It was with a slight sense of ennui that I picked up Young Skins by Colin Barrett. I may not have been to Glanbeigh, the fictional town in Mayo in which his debut is set, but I had a feeling that I was familiar with it anyway.

From Rob Doyle and Kevin Barry to Eoin C Macken and Donal Ryan, there has been some exceptional novels dealing with ‘angry young Irish men’ published within the last few years and I was unsure how Barrett’s collection would differentiate itself.

I need not have worried. This is an exceptional debut, and one of the best collection of short stories that I have read in years. Barrett is an assured writer, shaping sentences to his will with a confidence that makes it look easy, each sentence begging to be read and re-read to uncover layers of hidden meanings.

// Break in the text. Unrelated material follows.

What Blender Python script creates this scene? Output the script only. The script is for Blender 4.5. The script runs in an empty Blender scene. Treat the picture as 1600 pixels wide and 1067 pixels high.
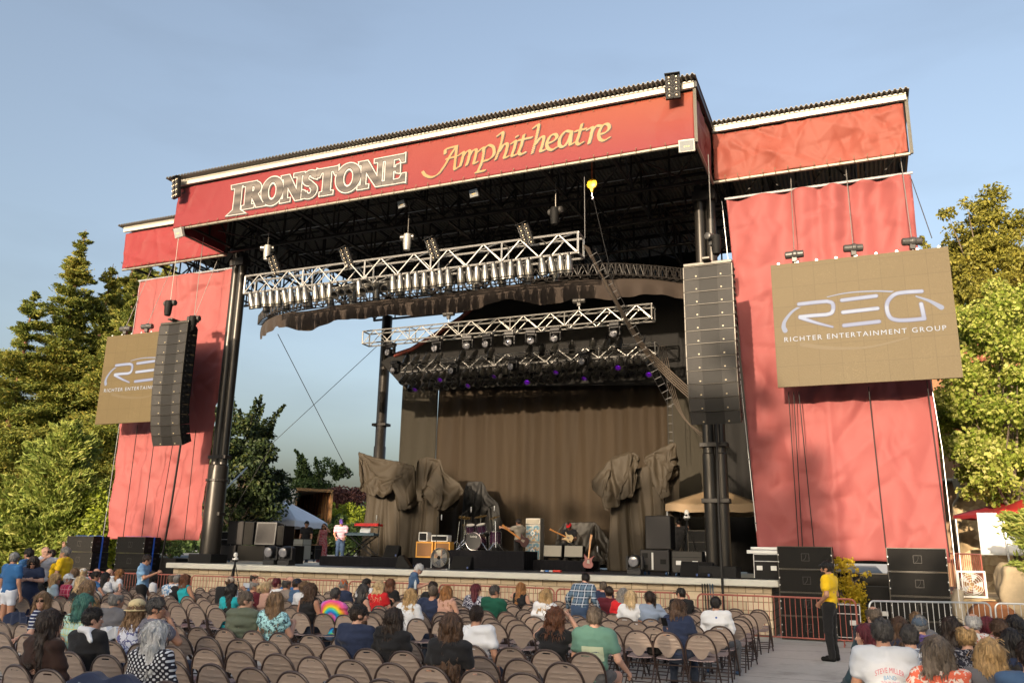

Taken individually, each story is deftly woven and rendered, but as a whole the collection offers a devastatingly honest vision of masculinity in post-Celtic Tiger rural Ireland.

From a bouncer in the local night-club in The Moon to two men avoiding the funeral of a woman they both loved by hiding away in a pub in Kindly Forget My Existence, Barrett perfectly encapsulates the claustrophobia of small-town life, and the feelings of futility that can arise as a result.

There is a constant threat of violence, an anger simmering just beneath the surface, and yet Barrett treats the world of Glanbeigh and its inhabitants with a surprising sensitivity.

There is a raw tenderness to Barrett’s writing that makes this collection all the more affecting, and that forces the reader to pay closer attention to what could easily be dismissed as mere petty lives.

After winning the Frank O’Connor International Short Story Award, the Rooney Prize for Irish Literature, and the Guardian First Book Award in 2014, there can be no doubting that Young Skins marks the arrival of an electrifying new talent.